Jury is out on London Mayor’s commitment to design

Lynda Relph-Knight

We may swear by change as a generator for creativity, but the huge shifts currently underway at the London Development Agency leave a slightly uncomfortable feeling about the future of design in the capital (see News Analysis, page 9).

The uncertainty over the fate of the LDA’s creative industries and innovation design teams may be short-lived, given its assurances that any cuts will be announced next month. The fact that those teams don’t appear to have come under the scrutiny of London Mayor Boris Johnson could mean that they are safe.

But the main concern is an apparent lack of strategy for design – or the creative industries – in the mayoral plan. Reports suggest that Johnson’s main focus to date has been on cost-cutting rather than on programmes to enhance London’s cultural and economic standing on the global stage.
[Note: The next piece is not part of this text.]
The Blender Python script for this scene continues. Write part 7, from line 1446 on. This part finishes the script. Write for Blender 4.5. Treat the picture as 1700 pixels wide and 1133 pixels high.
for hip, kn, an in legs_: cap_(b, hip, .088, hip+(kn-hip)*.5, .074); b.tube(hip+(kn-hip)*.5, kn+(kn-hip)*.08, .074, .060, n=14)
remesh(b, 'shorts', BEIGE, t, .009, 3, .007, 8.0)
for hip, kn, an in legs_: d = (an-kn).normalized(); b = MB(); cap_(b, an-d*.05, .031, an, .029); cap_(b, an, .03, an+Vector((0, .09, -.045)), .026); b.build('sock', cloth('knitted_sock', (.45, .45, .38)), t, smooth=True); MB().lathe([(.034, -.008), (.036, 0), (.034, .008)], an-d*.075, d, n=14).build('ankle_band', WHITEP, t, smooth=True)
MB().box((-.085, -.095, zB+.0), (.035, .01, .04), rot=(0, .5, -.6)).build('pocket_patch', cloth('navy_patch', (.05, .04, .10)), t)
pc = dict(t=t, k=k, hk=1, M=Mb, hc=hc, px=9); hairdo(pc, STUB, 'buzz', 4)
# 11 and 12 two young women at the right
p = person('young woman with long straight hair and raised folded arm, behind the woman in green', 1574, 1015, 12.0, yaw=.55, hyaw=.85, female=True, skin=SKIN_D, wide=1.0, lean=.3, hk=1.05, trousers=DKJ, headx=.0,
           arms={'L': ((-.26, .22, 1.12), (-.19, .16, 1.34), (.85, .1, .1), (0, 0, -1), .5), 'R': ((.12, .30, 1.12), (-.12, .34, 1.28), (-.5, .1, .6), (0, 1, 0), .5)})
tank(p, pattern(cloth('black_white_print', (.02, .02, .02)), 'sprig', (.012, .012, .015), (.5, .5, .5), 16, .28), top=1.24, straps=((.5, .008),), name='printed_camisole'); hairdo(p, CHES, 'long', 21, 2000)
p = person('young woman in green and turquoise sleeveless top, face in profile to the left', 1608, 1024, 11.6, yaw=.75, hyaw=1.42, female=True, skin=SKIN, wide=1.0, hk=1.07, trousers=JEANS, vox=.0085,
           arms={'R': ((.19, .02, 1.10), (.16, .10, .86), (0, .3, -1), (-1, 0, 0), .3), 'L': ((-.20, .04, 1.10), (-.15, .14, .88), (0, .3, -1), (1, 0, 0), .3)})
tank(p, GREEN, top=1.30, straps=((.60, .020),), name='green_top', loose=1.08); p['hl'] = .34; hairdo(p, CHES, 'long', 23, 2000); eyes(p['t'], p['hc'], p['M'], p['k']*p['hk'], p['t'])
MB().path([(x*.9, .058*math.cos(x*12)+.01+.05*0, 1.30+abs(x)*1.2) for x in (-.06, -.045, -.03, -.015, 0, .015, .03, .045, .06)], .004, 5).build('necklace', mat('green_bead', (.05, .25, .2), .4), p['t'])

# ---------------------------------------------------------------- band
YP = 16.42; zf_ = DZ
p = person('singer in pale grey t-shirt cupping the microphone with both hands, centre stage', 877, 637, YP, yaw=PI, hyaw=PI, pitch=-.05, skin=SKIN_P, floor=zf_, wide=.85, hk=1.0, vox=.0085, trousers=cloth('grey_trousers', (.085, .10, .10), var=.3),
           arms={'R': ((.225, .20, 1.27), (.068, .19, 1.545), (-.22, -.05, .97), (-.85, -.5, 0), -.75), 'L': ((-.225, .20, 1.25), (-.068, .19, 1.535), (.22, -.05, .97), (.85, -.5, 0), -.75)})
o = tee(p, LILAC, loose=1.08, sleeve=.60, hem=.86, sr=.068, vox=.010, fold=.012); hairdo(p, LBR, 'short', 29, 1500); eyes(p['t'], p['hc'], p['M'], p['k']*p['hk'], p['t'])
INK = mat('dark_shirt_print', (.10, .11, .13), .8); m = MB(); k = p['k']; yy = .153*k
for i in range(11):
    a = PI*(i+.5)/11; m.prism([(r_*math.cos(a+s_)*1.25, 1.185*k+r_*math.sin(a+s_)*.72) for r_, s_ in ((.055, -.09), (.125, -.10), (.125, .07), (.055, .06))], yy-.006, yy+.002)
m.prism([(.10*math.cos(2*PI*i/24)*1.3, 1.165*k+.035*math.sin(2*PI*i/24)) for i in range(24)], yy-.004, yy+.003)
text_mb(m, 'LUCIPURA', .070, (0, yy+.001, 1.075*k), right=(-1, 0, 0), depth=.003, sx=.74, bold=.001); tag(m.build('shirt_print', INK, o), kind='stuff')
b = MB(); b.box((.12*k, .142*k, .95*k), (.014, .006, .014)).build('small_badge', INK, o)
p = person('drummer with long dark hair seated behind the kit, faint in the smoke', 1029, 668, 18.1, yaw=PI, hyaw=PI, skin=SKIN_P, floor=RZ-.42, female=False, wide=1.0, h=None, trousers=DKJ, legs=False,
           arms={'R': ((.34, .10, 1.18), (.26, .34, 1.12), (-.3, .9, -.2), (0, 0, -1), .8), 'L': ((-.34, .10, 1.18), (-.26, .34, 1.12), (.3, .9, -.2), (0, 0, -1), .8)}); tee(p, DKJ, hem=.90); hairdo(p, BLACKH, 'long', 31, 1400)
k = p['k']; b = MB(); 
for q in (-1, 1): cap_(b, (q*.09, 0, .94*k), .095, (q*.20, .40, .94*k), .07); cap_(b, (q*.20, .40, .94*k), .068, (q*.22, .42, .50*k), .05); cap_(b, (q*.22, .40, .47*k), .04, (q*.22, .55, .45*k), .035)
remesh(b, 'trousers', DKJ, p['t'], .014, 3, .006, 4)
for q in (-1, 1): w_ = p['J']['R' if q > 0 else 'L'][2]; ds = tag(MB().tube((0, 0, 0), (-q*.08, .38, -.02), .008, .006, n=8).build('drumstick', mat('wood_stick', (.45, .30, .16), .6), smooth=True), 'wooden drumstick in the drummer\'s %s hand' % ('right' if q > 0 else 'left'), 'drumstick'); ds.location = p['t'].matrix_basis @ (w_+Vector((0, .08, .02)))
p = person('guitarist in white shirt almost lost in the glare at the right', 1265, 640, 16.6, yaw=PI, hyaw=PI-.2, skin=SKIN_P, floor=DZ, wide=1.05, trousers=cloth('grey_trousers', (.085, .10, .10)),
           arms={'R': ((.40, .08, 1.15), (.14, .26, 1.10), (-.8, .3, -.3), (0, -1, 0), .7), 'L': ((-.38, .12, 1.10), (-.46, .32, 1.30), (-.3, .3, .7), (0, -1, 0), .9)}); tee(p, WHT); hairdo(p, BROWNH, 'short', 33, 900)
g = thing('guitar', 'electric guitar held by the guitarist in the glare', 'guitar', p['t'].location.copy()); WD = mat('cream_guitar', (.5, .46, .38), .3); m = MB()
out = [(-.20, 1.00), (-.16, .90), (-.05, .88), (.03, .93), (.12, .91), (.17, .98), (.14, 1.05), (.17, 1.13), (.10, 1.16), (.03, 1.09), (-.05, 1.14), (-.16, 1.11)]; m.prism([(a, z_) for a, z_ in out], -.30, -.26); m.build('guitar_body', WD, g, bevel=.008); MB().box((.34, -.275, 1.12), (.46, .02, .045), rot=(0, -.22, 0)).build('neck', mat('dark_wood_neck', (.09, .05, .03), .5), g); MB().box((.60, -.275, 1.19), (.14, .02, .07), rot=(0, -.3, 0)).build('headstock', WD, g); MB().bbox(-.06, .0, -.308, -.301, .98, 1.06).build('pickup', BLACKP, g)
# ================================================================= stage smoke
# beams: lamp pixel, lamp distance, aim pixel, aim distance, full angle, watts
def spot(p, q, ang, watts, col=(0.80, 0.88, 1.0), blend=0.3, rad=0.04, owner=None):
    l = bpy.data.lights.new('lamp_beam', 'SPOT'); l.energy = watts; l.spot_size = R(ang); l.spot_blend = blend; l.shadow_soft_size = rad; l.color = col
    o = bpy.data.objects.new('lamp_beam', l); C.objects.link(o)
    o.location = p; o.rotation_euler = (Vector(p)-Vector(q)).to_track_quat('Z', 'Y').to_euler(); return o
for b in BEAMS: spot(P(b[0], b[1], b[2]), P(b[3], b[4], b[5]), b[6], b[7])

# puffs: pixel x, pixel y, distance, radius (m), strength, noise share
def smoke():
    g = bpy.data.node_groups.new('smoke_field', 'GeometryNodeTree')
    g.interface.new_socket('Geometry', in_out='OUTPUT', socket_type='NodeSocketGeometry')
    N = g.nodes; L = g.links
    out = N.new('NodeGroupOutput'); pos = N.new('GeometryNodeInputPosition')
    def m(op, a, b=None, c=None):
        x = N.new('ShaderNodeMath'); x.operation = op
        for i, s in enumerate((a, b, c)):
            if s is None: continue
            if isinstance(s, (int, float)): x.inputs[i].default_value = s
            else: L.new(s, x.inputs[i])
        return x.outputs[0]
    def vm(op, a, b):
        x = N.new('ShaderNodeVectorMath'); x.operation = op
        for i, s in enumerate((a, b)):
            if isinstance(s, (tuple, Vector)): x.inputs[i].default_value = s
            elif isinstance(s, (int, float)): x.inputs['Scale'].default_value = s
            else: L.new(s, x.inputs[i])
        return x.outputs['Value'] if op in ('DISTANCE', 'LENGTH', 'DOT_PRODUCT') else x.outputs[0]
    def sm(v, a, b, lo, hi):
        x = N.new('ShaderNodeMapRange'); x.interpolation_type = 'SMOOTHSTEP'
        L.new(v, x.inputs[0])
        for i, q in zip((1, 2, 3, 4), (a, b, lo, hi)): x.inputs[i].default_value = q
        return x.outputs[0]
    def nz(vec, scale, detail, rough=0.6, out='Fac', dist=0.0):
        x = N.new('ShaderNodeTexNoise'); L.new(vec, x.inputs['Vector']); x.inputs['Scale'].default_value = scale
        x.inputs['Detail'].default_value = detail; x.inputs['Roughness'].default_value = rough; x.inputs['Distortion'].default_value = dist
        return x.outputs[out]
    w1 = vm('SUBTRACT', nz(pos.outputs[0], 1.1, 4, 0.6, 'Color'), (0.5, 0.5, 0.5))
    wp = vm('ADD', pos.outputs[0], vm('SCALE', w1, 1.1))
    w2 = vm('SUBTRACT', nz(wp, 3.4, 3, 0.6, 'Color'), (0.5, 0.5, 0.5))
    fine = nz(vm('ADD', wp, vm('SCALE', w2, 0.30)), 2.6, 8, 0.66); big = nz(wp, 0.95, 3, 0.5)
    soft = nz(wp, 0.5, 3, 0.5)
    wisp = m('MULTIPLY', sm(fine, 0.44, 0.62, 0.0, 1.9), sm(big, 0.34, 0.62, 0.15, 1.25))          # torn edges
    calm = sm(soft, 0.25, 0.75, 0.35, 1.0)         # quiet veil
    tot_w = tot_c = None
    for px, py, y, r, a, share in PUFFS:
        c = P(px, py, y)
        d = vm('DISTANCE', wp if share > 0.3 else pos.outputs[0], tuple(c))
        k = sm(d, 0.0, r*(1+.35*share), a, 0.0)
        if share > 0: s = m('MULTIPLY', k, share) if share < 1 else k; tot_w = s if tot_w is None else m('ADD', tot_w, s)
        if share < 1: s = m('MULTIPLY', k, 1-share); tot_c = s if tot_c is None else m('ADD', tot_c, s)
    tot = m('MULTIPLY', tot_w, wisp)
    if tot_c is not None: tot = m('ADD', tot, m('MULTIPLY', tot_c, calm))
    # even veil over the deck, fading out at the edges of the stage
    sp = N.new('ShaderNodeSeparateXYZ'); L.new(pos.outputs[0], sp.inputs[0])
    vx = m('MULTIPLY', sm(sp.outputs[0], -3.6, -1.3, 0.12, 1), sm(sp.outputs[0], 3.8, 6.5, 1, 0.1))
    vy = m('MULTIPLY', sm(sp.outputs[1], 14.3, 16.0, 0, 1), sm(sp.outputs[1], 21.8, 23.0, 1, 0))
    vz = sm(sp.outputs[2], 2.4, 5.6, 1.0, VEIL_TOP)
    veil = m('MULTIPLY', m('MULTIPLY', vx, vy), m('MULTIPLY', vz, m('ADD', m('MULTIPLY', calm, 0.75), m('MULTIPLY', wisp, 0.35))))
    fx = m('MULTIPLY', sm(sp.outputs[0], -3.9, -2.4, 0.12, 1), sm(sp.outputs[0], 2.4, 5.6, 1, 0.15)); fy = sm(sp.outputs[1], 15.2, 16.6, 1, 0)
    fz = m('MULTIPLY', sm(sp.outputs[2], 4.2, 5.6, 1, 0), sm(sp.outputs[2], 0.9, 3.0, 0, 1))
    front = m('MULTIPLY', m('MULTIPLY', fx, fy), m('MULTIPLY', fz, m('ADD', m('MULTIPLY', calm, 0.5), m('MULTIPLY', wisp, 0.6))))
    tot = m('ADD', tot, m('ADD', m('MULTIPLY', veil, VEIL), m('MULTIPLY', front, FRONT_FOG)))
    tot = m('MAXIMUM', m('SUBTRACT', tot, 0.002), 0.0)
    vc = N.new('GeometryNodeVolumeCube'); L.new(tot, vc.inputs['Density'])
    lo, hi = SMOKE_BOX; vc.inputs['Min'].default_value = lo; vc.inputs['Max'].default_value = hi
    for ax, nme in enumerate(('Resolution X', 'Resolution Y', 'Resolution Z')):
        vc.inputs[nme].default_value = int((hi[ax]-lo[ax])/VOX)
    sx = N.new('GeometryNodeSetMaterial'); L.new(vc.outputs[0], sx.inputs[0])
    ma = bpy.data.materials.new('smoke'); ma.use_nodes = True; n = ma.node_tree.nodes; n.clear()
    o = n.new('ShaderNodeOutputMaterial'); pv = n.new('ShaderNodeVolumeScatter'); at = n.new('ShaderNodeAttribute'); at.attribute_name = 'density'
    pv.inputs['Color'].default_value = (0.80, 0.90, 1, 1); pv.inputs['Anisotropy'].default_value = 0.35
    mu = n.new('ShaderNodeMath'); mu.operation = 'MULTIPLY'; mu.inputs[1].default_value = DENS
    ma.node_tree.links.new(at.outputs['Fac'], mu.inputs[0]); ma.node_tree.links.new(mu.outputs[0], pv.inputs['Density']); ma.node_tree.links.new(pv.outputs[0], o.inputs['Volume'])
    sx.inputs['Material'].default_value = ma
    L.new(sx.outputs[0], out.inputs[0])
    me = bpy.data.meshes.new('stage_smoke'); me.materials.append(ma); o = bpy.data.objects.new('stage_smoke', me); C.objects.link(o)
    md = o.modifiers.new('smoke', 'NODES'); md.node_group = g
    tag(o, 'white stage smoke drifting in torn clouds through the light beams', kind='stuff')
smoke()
Whatever the shortcomings of Johnson’s predecessor Ken Livingstone, he grasped the importance of design in improving life in the capital and London’s reputation abroad. The good news is that Johnson’s administration is continuing to support the London arm of the Design Council’s national Designing Demand programme, which introduces design to businesses in a bid to improve their products and services, and the London Design Festival. That is, at least, a start.

Livingstone’s regime imposed stricter terms on its funding of the LDF when it voted a further three years’ cash for the event last year (DW 21 February 2007). But he used last year’s event to pledge his support for the creative industries, saying he wanted London to be known primarily for these, ahead of its global financial standing.

It would be good to think that Johnson will use the same platform next month to lay down his strategy for design in the capital.

With the build-up to the 2012 London Olympics providing new outlets for the world-renowned local creative talent, there has never been a better time for London to take a lead in harnessing creativity.